Police to keep downtown parking in check



By ROGER G. SMITH
CITY HALL REPORTER
YOUNGSTOWN -- Owner Barry Silver has been watching Federal Plaza and the nearby downtown street for 30 years through the big display windows of his Silver's Vogue Shop.
He's never become frustrated enough to complain about illegal parking, however, until now.
"Within the last year it's just gotten out of hand," he said.
Nearby, Sooyoung Jo, owner of Two Guys Clothing on Federal Street for 18 years, agrees.
He and Silver say they see the same thing every day lately: Certain cars and trucks parked in front of the same parking meters, handicap spots or no-parking zones all day, with never a ticket under the windshield wiper.
It all adds up to preferential treatment for certain police officers, business owners and a few people with handicap parking tags, Silver said, and he's tired of it.
"What's right is right," he said. "Nobody is better than anybody else downtown."
Chief's admission
Police Chief Robert Bush Jr. admits that parking enforcement downtown probably has been lax lately. He wouldn't deny that some people, including police, might have been spared tickets, either.
All that stops Monday, however, he said.
Authorities will ticket any vehicles illegally parked downtown, Bush said.
Authorities left warnings on illegally parked vehicles downtown at the end of last week, said Lt. Robin Lees, police spokesman.
Police officers and the city's parking enforcement company, AMPCO, have been told to ticket any violations starting Monday, he said.
That means vehicles at expired meters, vehicles of downtown workers who feed meters without moving their cars as required by law, drivers who are disabled who park all day on the plaza instead of observing the two-hour limit, and police. Police who have been parking illegally will get tickets and face discipline if they don't stop, he said.
Parking deck closed
Lees said illegal parking downtown bloomed when a private parking deck on Boardman Street across from city hall closed about a year ago. Demolition started in March and the surface lot that replaces it was just paved but isn't yet open.
Police officers and others who used the deck started using shortcuts to keep their cars near Federal Plaza, he said. "It swelled out into the streets," Lees said.
The police department's lack of enforcement probably amounted to tacit approval of the illegal parking, he said.
Lees said nobody complained until now, but that Silver is right and that something has to change.

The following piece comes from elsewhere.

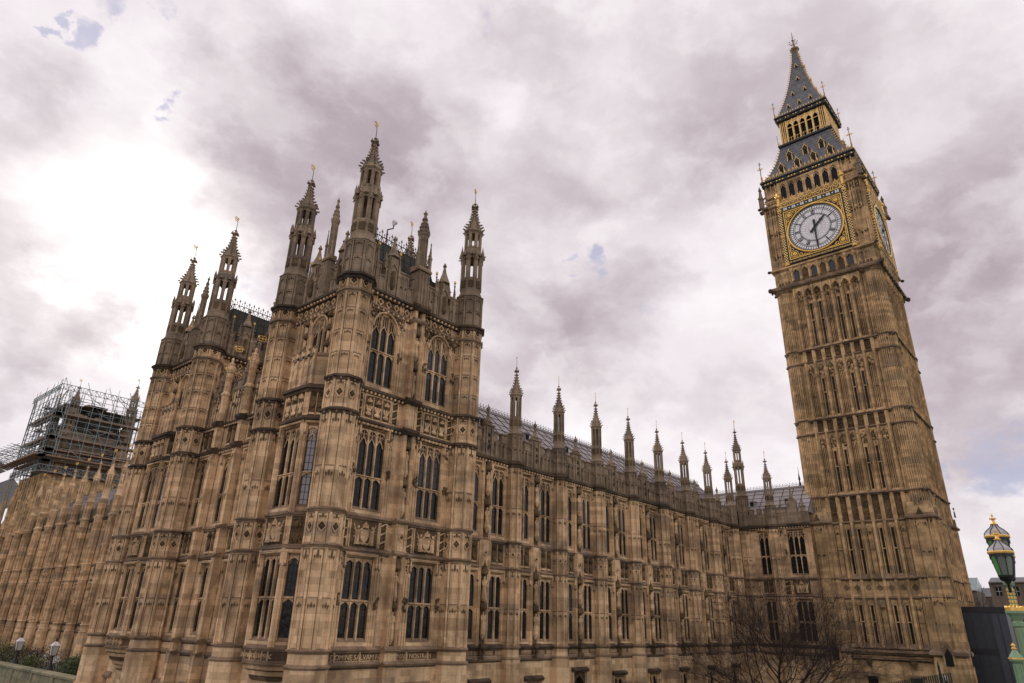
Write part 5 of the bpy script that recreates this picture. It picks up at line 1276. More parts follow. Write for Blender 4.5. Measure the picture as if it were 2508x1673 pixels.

"He has a valid complaint and we're going to remedy that," Lees said. "We're going to fix it as best we can."
Businessman's view
Silver said he hopes police do what they say and provide long term, consistent enforcement.
Silver said he parks his own car in a deck where he pays a monthly fee and walks a few blocks to work. Jo pays a monthly fee to park in a lot a few blocks away, too.
Yet, others downtown seem to think they are owed parking on the street near their businesses, they said.
It's not just business owners, either, they say.
Police cars on street, extended meter parking and abuse of the plaza's handicap spots compound the problem, they say.
Meanwhile, Silver and Jo said their customers can't find parking spots and it's hurting their already struggling businesses.
"Who's going to park here? Who's going to come?" Jo asked. "This is terrible. We're trying to survive."